Court: 6th Circuit Court (Published Opinions)

Attorneys 1: ARGUED: Zachary D. Tripp, WEIL, GOTSHAL & MANGES LLP, Washington, D.C., for Appellants.

Attorneys 2: ARGUED: David H. Fink, FINK BRESSACK, Bloomfield Hills, Michigan, for Appellees.

Attorneys 3: ON BRIEF: Zachary D. Tripp, WEIL, GOTSHAL & MANGES LLP, Washington, D.C., Adam C. Hemlock, David Yolkut, WEIL, GOTSHAL & MANGES LLP, New York, New York, Frederick R. Juckniess, JUCKNIESS LAW FIRM PLC, Ann Arbor, Michigan, Matthew J. Turchyn, HERTZ SCHRAM PC, Bloomfield Hills, Michigan, Robert N. Hochman, SIDLEY AUSTIN LLP, Chicago, Illinois, Joanne G. Swanson, KERR, RUSSELL AND WEBER, PLC, Detroit, Michigan, J. Clayton Everett, Jr., MORGAN, LEWIS & BOCKIUS LLP, Washington, D.C., Larry J. Saylor, MILLER, CANFIELD, PADDOCK & STONE P.L.C., Detroit, Michigan, for Appellants.

Attorneys 4: ON BRIEF: David H. Fink, Nathan J. Fink, FINK BRESSACK, Bloomfield Hills, Michigan, for Appellees.

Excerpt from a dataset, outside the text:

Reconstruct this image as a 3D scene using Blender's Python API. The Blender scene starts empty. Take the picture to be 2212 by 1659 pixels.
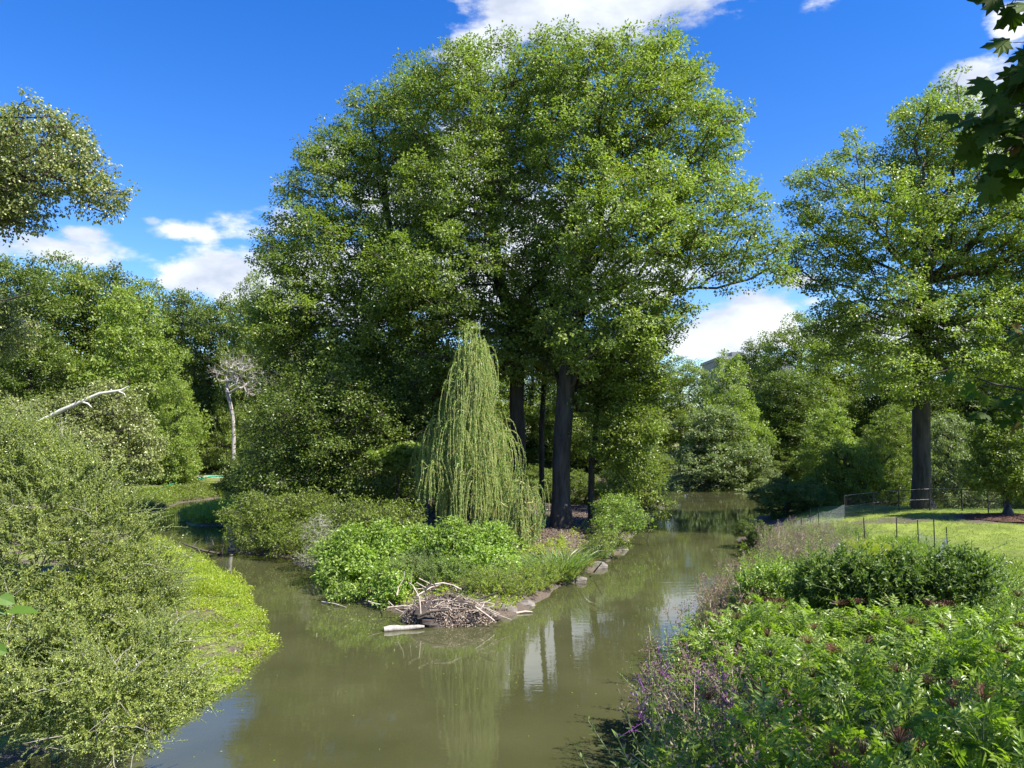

Judge(s): BATCHELDER, GRIFFIN, and BUSH, Circuit Judges

Court Appealed: Appeal from the United States District Court for the Eastern District of Michigan at Detroit

JOHN K. BUSH, Circuit Judge. Under federal antitrust law, a private plaintiff generally must be a “direct purchaser” to have suffered injury and thus have standing to sue a manufacturer or supplier. In Illinois Brick Co. v. Illinois, however, the Supreme Court recognized an exception to the direct-purchaser rule, holding that an “indirect purchaser” might have standing to sue if it purchased from an intermediary that was “owned or controlled” by the ultimate seller. 431 U.S. 720 (1977). The present dispute raises the question whether Illinois Brick has any effect on the interpretation of certain antitrust class-action settlement agreements under Michigan law.

Specifically, we consider Illinois Brick to address whether Plaintiffs, who purchased automotive anti-vibration rubber parts, are barred from maintaining a purported direct-purchaser class-action lawsuit against the manufacturers and sellers of those parts. Defendants argue that Plaintiffs settled all their claims as part of a class composed of certain “persons and entities” that “indirectly purchased” anti-vibration rubber parts. Plaintiffs argue that, in accordance with Illinois Brick, they are not part of the settlement class because they purchased “directly” from subsidiaries of a manufacturer. As explained below, regardless of whether Illinois Brick applies to Plaintiffs’ underlying claims, Plaintiffs fit within the class definition because they “indirectly purchased” parts under the plain meaning of the settlement agreements. Their suit is therefore barred by those agreements. We reverse the district court’s contrary holding.